Uncommon Stories

Why There Are No New Celebrity Criminals

Apart from the menace of “unknown gunmen", Anambra State has been fairly peaceful. 

Insecurity in South-East Nigeria can not be said to be a thing of the past. But if you’ve been around since the late 1990s and early 2000s, you’d agree with me that the rate of crime in the state has significantly dropped. 

I grew up on the streets of Odoakpu Onitsha. My family lived in a house directly opposite the infamous Seme Border: den of thieves.

Growing up I witnessed a lot of shootout spectacles between hardened criminals and OMATA (a security outfit formed by Onitsha Market Amalgamated Traders Association) 

Every kid in our neighborhood had an empty cartridge in his toy box and the fences of our schools (Modebe Primary School, Community primary school, etc.) had bullet holes. 

Burglary, auto theft, robbery, and murder were part of our everyday lives. Every morning, it was just a matter of whose life was gruesomely taken; whose house was robbed; whose car was stolen the previous night.
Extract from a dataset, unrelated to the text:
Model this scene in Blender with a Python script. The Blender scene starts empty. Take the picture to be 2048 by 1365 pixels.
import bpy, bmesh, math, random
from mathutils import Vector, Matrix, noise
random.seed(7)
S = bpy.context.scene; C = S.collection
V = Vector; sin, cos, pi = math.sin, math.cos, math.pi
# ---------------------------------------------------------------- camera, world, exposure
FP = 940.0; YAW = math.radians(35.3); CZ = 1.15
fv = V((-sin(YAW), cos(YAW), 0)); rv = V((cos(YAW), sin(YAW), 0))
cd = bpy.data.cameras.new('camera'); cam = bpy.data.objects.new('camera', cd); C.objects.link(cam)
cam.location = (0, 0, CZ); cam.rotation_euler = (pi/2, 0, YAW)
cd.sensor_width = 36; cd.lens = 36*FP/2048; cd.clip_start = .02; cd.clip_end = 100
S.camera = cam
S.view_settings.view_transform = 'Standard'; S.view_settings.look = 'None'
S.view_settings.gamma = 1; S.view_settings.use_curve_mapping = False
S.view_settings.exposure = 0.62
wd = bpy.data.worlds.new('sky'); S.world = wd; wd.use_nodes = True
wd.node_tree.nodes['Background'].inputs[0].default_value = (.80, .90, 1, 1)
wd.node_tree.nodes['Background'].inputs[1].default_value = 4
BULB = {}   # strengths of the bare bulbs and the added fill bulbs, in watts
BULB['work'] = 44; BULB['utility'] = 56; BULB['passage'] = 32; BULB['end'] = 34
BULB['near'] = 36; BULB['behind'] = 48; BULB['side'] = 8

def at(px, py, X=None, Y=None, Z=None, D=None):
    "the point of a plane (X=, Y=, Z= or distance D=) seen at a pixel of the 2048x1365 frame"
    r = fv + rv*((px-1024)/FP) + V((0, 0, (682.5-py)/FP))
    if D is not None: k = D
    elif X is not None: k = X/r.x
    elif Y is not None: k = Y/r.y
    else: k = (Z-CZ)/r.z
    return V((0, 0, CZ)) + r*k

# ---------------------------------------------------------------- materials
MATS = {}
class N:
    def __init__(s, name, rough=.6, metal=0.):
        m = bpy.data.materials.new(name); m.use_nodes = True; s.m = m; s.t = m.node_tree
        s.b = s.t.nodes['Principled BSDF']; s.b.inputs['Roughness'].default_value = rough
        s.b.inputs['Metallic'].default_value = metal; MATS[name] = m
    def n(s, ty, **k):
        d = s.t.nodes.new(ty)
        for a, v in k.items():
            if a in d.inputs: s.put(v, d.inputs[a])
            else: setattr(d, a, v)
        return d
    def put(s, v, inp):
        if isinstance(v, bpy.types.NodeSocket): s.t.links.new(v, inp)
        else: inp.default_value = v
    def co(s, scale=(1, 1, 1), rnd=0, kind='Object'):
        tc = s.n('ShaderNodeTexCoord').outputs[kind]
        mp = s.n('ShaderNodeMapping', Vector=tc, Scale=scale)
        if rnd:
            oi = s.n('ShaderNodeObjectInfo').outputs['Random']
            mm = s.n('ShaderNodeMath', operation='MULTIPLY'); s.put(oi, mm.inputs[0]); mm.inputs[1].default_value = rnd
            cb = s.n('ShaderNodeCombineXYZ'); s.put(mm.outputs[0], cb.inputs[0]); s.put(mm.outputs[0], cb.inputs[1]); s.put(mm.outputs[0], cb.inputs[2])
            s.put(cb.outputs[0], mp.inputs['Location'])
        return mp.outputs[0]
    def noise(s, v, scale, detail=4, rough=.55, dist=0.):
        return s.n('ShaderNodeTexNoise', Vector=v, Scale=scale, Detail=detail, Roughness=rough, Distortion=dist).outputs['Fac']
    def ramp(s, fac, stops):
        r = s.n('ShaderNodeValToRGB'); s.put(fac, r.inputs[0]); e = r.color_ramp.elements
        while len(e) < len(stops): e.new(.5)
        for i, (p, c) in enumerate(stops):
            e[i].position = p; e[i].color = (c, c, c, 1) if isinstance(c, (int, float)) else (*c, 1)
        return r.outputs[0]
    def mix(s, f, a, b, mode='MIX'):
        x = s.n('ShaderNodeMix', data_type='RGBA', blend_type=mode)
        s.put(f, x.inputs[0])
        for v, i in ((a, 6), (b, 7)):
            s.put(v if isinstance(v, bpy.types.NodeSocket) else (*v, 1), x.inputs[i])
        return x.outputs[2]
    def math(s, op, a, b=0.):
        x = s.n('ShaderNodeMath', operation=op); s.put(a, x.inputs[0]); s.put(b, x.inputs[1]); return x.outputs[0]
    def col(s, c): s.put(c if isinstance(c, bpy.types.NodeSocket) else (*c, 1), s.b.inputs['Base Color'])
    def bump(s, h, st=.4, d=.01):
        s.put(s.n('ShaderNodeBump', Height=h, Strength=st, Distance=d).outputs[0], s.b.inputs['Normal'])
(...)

Before Nollywood made names like Derico and Chiejina household names, they were the villains of our playgrounds. 

This is the year 2022 (some 20 years later) and considering the ridiculous standards we set for ourselves in the “poverty capital of the world,” I can not help but wonder, what has changed?

Apart from the menace of “unknown gunmen” or “ungun known men” or however you address them, and the conspiracies behind the recent shootings in the South East, Anambra State has been fairly peaceful. 

I can not deny the efforts of the post-Mbadinuju administrations in making sure the security situation of the state has improved. But I think there are subtler reasons our streets have been quieter.

1) Cybercrime:

Irrespective of one’s morality, the unspoken truth of our community today is that the would-be armed robbers of today are busy “bombing” sites looking for vulnerable and gullible wo/men to defraud of their life’s savings.

Cybercrime is a low risk-high reward venture in comparison to arm robbery – easy pick.

2) Gambling:

With the explosion of betting shops in our streets, almost every out-of-job or underemployed young person has in his wallet a bet slip that against all odds would make him a millionaire, and this bet slip (until it cuts) is treated as actual money. 

Until a slip runs its course, these young men are plunged in a reverie that can keep them out of trouble. The game to them is not as rigged as trying to make it outside with little or no capital for business and knowing nobody in the government to help secure a more lucrative job – bet industry is a fairer master than the government.

This connection might appear ambiguous as the connection between gambling and crime before now has been how gambling losses create pressure to commit income-generating crimes but a recent study in Alberta proved that “gambling-related crime constitutes a very small percentage of all crime.”

Disclaimer: This article is amoral and is NO WAY advocating for Cybercrime or Gambling.